Vier Wochen später zeichnete der Koordinator des Bürgerkomitees sogar einen Antrag auf "sofortige Vernichtung der Sicherheitskopie der Gesamtregistratur der Kartei F16" sowie weiterer Filmduplikate ab.[9] Das Original dieser Personenkartei, das wichtigste Findmittel zur Tätigkeit der Hauptverwaltung Aufklärung, war bereits unvollständig. Nun wurde auch die letzte Kopie der kompletten Datei vernichtet. Eine ältere Kopie war unter dem Decknamen "Rosenholz" bereits an die CIA gelangt, die zehn Jahre später eine "bereinigte" Fassung an die heutige Bundesbehörde zurückgab.[10] Hätte David Gill der Vernichtung Ende März 1990 nicht zugestimmt, wäre eine vollständige Kopie dieser Datei erhalten geblieben.

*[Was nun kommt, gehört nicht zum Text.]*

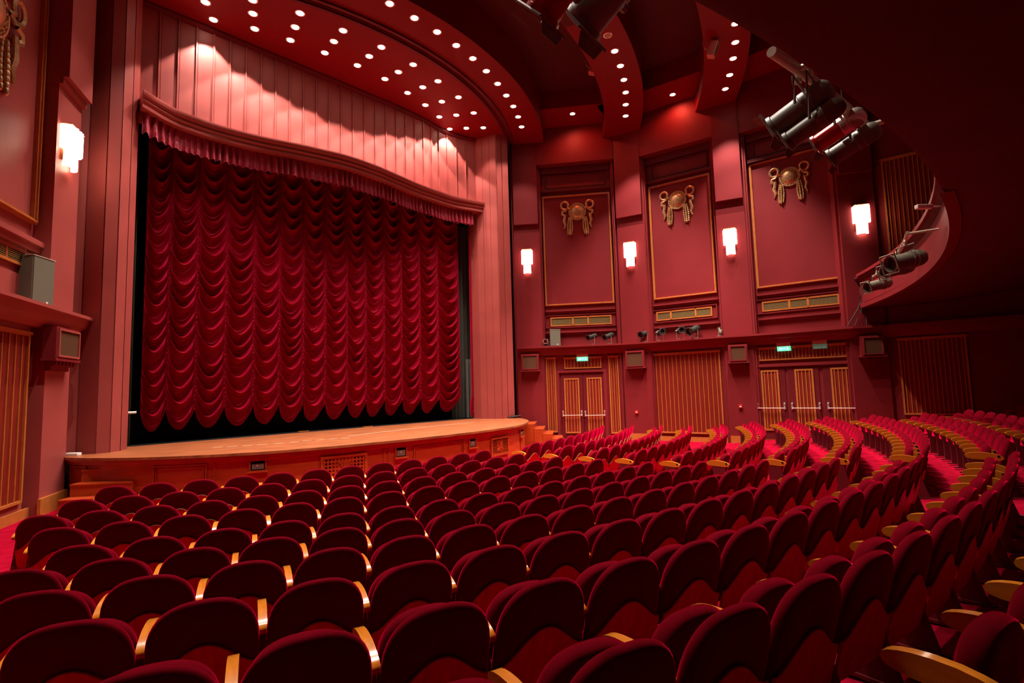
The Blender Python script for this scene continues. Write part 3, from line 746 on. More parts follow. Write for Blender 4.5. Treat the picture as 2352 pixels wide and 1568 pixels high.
g = G(); g.prism(lip + [(14.4, 14.3), (14.4, 14.62), (.6, 14.62), (.6, 14.3)], ZST - .05, ZST); sp('stage_boards', g, 'stage_floor')
g = G(); g.box(.6, 14.4, 14.62, 15.7, ZST - .05, ZST); sp('rear_black_floor', g, 'black')
sk = inset(lip, .10); sk2 = inset(lip, .14); sk3 = inset(lip, .04)
g = G(); g.grid([[(p[0], p[1], z) for p in L] for L, z in ((sk3, ZST - .05), (sk3, ZST - .09), (sk, ZST - .10), (sk, ZST - .15), (sk2, ZST - .17), (sk2, .0))])
sp('apron_front', g, 'orange_wood', smooth=True, angle=25)
# features on the apron front, placed by plan position
def lip_at(px, py, o=.14):
    """the point of the apron front seen at a pixel, with tangent"""
    d = ray(px, py); best = None
    L = inset(lip, o)
    for a, b in zip(L, L[1:]):
        a = Vector(a); b = Vector(b); dx, dy = d.x, d.y
        # solve k*(dx,dy) = a + t (b-a)
        e = b - a; det = -dx * e.y + dy * e.x
        if abs(det) < 1e-9: continue
        k = (-a.x * e.y + a.y * e.x) / det; t = (dx * a.y - dy * a.x) / det
        if -.001 <= t <= 1.001 and k > 0 and (best is None or k < best[0]): best = (k, a + e * t, e.normalized(), d.z * k + EYE)
    return best
def apron_rect(px0, px1, py0, py1):
    a = lip_at(px0, (py0 + py1) / 2); b = lip_at(px1, (py0 + py1) / 2)
    c = lip_at((px0 + px1) / 2, py0); e = lip_at((px0 + px1) / 2, py1)
    A, B = Vector(a[1]), Vector(b[1]); wl = Wall(A, B, 0)
    if wl.n.y > 0: wl = Wall(A, B, 0, -1)
    return wl, max(e[3], .03), min(c[3], ZST - .18)
for (x0, x1, y0, y1) in ((352, 476, 1062, 1130), (949, 1066, 1018, 1070), (165, 200, 1070, 1140)):
    wl, z0, z1 = apron_rect(x0, x1, y0, y1); g = G(); wl.frame(g, 0, wl.L, .12, z1, .03, .0, .035); wl.frame(g, .05, wl.L - .05, .17, z1 - .05, .015, .0, .03); sp('front_panel_moulding', g, 'orange_wood')
for i, (x0, x1, y0, y1) in enumerate(((576, 609, 1054, 1078), (909, 931, 1027, 1047), (1077, 1091, 1007, 1025), (1193, 1200, 985, 1000))):
    wl, z0, z1 = apron_rect(x0, x1, y0, y1)
    g = G(); wl.frame(g, -.03, wl.L + .03, z0 - .04, z1 + .03, .03, 0, .04); wl.box(g, -.05, wl.L + .05, z0 - .05, z0 - .02, 0, .07); fr_ = sp('floodlight_niche_frame', g, 'orange_wood')
    g = G(); wl.box(g, 0, wl.L, z0, z1, 0, .012); sp('floodlight_niche', g, 'black')
    g = G(); wl.box(g, .02, wl.L - .02, z0 + .01, z0 + (z1 - z0) * .68, .012, .03); sp('floodlight_glass', g, 'blackm')
    g = G(); wl.box(g, wl.L * .42, wl.L * .5, z0 + (z1 - z0) * .4, z0 + (z1 - z0) * .52, .03, .04); sp('catch', g, 'white')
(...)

Das Vorgehen des Koordinators des Bürgerkomitees ist sowohl hinsichtlich der elektronischen Datenträger als auch hinsichtlich der Vernichtung der "Rosenholz"-Dateien sehr fragwürdig. Ein Hinweis an den Zentralen Runden Tisch oder an seine AG Sicherheit hätte genügt, um die Vernichtung der Datenträger zu stoppen. Entsprechendes gilt für die letzte Sicherungskopie der "Rosenholz-Datei", deren Zerstörung zehn Tage nach der Wahl der Volkskammer verfügt wurde. Danach war nämlich ausschließlich das demokratisch legitimierte Parlament befugt, Entscheidungen über Stasi-Unterlagen zu fällen. Zweifellos herrschten damals schwierige Verhältnisse. In den hier genannten Fällen ging es aber um vieldiskutierte Vorgänge, sodass bewusstes Handeln unterstellt werden kann.
Vor diesem Hintergrund wirkt es befremdlich, dass ausgerechnet David Gill noch 1990 zum Sekretär des Volkskammer-Ausschusses für die Stasi-Auflösung und zum engsten Mitarbeiter des ersten Bundesbeauftragten avancieren konnte. Zudem publizierte er mit Oberkonsistorialrat Ulrich Schröter, der Bischof Gottfried Forck bei der Stasi-Auflösung vertrat, darüber 1991 ein Buch. Es gilt als "Standardwerk" und wird kritiklos zitiert. Dabei ist unverkennbar, dass die Autoren ihr Handeln in ein positives Licht setzen und die Stasi-Auflösung unproblematisch erscheinen lassen.[11]